Ocean Surface Wind Retrieval from ALOS-2/PALSAR-2 and Application Studies Using SAR Winds

Information on tropical cyclone (TC) wind structure [e.g., the radius of maximum wind (RMW), wind radii, and asymmetric structure] is essential for both disaster prevention and deepening scientific understanding of TCs. In the western North Pacific, however, it has been difficult to estimate TC wind structure in the inner core, including the RMW and asymmetric structure, due to the lack of high wind observations. The advent of C-band synthetic aperture radar (SAR) has led to a breakthrough in observing high winds with high spatial resolution in the inner core of TCs.

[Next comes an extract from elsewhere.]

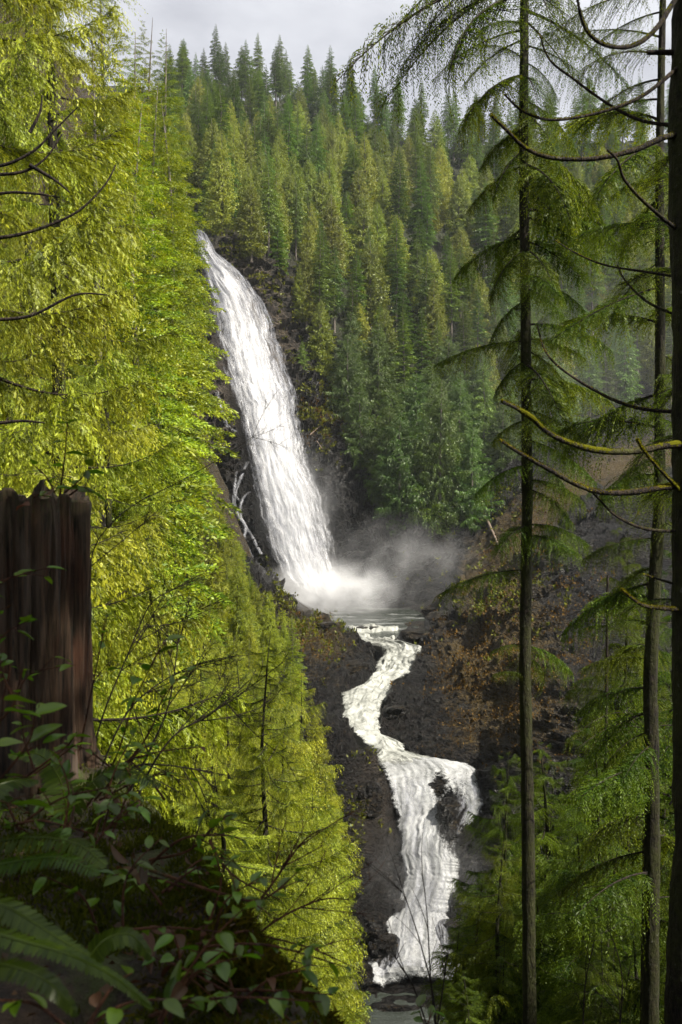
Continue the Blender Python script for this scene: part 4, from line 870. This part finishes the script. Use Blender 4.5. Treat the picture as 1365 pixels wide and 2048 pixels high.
# broad leaves
def leaf_mesh(name, L, Wd, mat, fold=.25, curl=.25, seed=0, tipf=1.0, tint=.5):
    n = 9; t = np.linspace(0, 1, n); w = Wd/2*np.sin(np.pi*t**.85)**.8*(1-.15*t); w[0] = .03*Wd; w[-1] = .002
    z = -curl*L*t**2; V = []
    for a in (-1, -.5, 0, .5, 1): V.append(np.stack([L*t, a*w, z+fold*abs(a)*w*(1.0)+.012*L*np.sin(9*t+seed+a)], -1))
    V = np.stack(V, 1).reshape(-1, 3); A = np.clip(tint+.25*np.tile([0, .15, -.5, .15, 0], n)+.1*np.repeat(t, 5), 0, 1)
    return mesh(name, V, grid_faces(n, 5), mats=[mat], smooth=True, attrs={'tint': A})
LM = [leaf_mesh('salal_leaf', 1, .56, M_leaf, .3, .2, 0), leaf_mesh('salal_leaf', 1, .48, M_leaf, .15, .35, 2, tint=.75), leaf_mesh('salal_leaf', 1, .62, M_leaf, .4, .05, 4, tint=.3)]
DM = [leaf_mesh('dead_leaf', 1, .5, M_dead, .6, .5, 1, tint=.7), leaf_mesh('dead_leaf', 1, .42, M_dead, -.5, -.4, 3)]
def rot_to(d, up=None, rollj=0.3):
    d = Vector(d).normalized(); q = d.to_track_quat('X', 'Z'); return (q.to_matrix()@Matrix.Rotation(rg.normal(0, rollj), 3, 'X')).to_euler()
def put_leaf(parent, p, d, L, dead=False):
    ml = DM if dead else LM; o = obj('leaf', ml[int(rg.integers(0, len(ml)))], parent, p); o.rotation_euler = rot_to(d); o.scale = (L, L, L); return o
nleaf = 0
def shrub(base, stems, label, leafL=.065, mat=M_red, step=.055, r0=.004, leaf_from=.25, dead=0.0, name='salal_shrub', twigs=2, density=1.0):
    """stems: lists of world points"""
    global nleaf
    base = np.asarray(base, float); e = empty(name, tuple(base), label=label, cat='shrub')
    for pts in stems:
        p = smooth_path(np.asarray(pts)-base, 26); L = np.sum(np.linalg.norm(np.diff(p, axis=0), axis=1)); v, q = tube(p, np.linspace(r0, r0*.3, 26), 6, .1, .02)
        st = obj('stem', mesh('stem', v, q, mats=[mat], smooth=True), e); T = norm(np.gradient(p, axis=0))
        subs = [(p, T, L)]
        for k in range(twigs):
            i = int(rg.integers(8, 22)); d = norm(T[i]+rg.normal(0, .75, 3)+np.array((0, 0, .2))); l2 = L*rg.uniform(.15, .35); pp = np.array([p[i]+d*l2*f+np.array((0, 0, -.25*l2*f*f)) for f in np.linspace(0, 1, 9)])
            v, q = tube(pp, np.linspace(r0*.5, r0*.2, 9), 5); obj('twig', mesh('twig', v, q, mats=[mat], smooth=True), e); subs.append((pp, norm(np.gradient(pp, axis=0)), l2))
        for pth, TT, LL in subs:
            n = int(LL*(1-leaf_from)/step*density)
            for k in range(n):
                f = leaf_from+(1-leaf_from)*(k+.7)/max(n, 1); i = min(int(f*(len(pth)-1)), len(pth)-1); sd = norm(np.cross(TT[i], (0, 0, 1.0)))*(1 if k % 2 else -1)
                d = norm(TT[i]*.5+sd*rg.uniform(.5, 1.1)+np.array((0, 0, rg.uniform(-.5, .25)))+rg.normal(0, .2, 3)); put_leaf(e, pth[i], d, leafL*rg.uniform(.6, 1.25), rg.random() < dead); nleaf += 1
    return e
Q = lambda px, py, y: P(px, py, y)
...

Japan Aerospace Exploration Agency (JAXA) and Meteorological Research Institute of Japan Meteorological Agency (MRI/JMA) are currently working to develop a new L-band SAR wind product that uses the Phased Array L-band Synthetic Aperture Radar-2 (PALSAR-2) aboard the Advanced Land Observing Satellite-2 (ALOS-2), whose local sun time in a sun-synchronous sub-recurrent orbit is ~12:00 in descending pass and ~00:00 in ascending pass. Because a C-band SAR satellite can observe TCs twice a day in a sun-synchronous sub-recurrent orbit with a local time of ~06:00 in descending pass and ~18:00 in ascending pass, the development of L-band SAR wind products can contribute to increasing the frequency of SAR observations at intervals of up to 6 hours, which is the same time interval at which operational centers issue TC advisories. Specifically, in the L-band SAR development, we collect match-ups between PALSAR-2 HV σ⁰ and the Stepped Frequency Microwave Radiometer (SFMR) surface winds observed by aircraft, develop Geophysical Model Functions (GMFs), retrieve ocean surface winds using the GMFs, and validate retrieved ALOS-2 winds. We confirmed the capability of high wind speed retrieval up to 55 m s^–1. We, however, still struggle with some quality issues caused by Radio Frequency Interference (RFI), Noise Equivalent Sigma Zero (NESZ), Faraday rotation in the ionosphere, and rain attenuation.

We also conduct application studies using SAR wind data. In the latter half of this presentation, we will show the consistency and inconsistency of SAR winds equivalent to a 1-min sustained wind speed with the conventionally estimated 10-min sustained wind best track data (i.e., JMA best track data), methods and results of estimating wind structure parameters using SAR winds as a training dataset, and results of SAR wind assimilation into a numerical model.